**WHAT YOU SHOULD DO**
Pick out each line containing the string "flat".

**RAW DATA**
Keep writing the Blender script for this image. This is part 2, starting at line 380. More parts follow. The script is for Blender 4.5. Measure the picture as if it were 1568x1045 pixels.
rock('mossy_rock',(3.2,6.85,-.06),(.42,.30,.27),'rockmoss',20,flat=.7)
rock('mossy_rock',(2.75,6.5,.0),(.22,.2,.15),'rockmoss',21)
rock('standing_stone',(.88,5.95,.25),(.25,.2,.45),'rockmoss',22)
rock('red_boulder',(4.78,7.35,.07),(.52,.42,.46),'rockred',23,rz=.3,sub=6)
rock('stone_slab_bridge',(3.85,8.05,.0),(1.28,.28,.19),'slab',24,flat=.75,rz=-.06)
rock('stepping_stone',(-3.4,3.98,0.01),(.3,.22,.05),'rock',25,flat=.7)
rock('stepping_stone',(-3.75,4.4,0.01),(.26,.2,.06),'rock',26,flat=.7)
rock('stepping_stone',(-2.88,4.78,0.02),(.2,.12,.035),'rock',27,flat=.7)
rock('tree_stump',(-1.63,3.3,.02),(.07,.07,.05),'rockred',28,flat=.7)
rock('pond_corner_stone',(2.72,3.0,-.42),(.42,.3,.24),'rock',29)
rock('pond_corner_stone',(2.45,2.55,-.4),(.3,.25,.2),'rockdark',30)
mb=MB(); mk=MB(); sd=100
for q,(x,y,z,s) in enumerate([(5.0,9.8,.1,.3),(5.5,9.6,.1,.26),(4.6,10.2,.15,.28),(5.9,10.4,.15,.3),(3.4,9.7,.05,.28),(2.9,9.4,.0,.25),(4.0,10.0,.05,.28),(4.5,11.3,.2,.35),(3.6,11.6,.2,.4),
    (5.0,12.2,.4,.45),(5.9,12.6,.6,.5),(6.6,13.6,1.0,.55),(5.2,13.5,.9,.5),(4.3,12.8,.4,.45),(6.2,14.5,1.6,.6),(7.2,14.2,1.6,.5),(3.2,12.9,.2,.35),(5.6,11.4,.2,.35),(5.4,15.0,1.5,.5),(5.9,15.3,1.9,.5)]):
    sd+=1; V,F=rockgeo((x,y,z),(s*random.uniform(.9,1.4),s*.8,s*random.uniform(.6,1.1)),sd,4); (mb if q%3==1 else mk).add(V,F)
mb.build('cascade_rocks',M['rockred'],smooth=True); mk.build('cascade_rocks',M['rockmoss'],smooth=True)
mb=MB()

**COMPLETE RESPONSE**
rock('mossy_rock',(3.2,6.85,-.06),(.42,.30,.27),'rockmoss',20,flat=.7)
rock('stone_slab_bridge',(3.85,8.05,.0),(1.28,.28,.19),'slab',24,flat=.75,rz=-.06)
rock('stepping_stone',(-3.4,3.98,0.01),(.3,.22,.05),'rock',25,flat=.7)
rock('stepping_stone',(-3.75,4.4,0.01),(.26,.2,.06),'rock',26,flat=.7)
rock('stepping_stone',(-2.88,4.78,0.02),(.2,.12,.035),'rock',27,flat=.7)
rock('tree_stump',(-1.63,3.3,.02),(.07,.07,.05),'rockred',28,flat=.7)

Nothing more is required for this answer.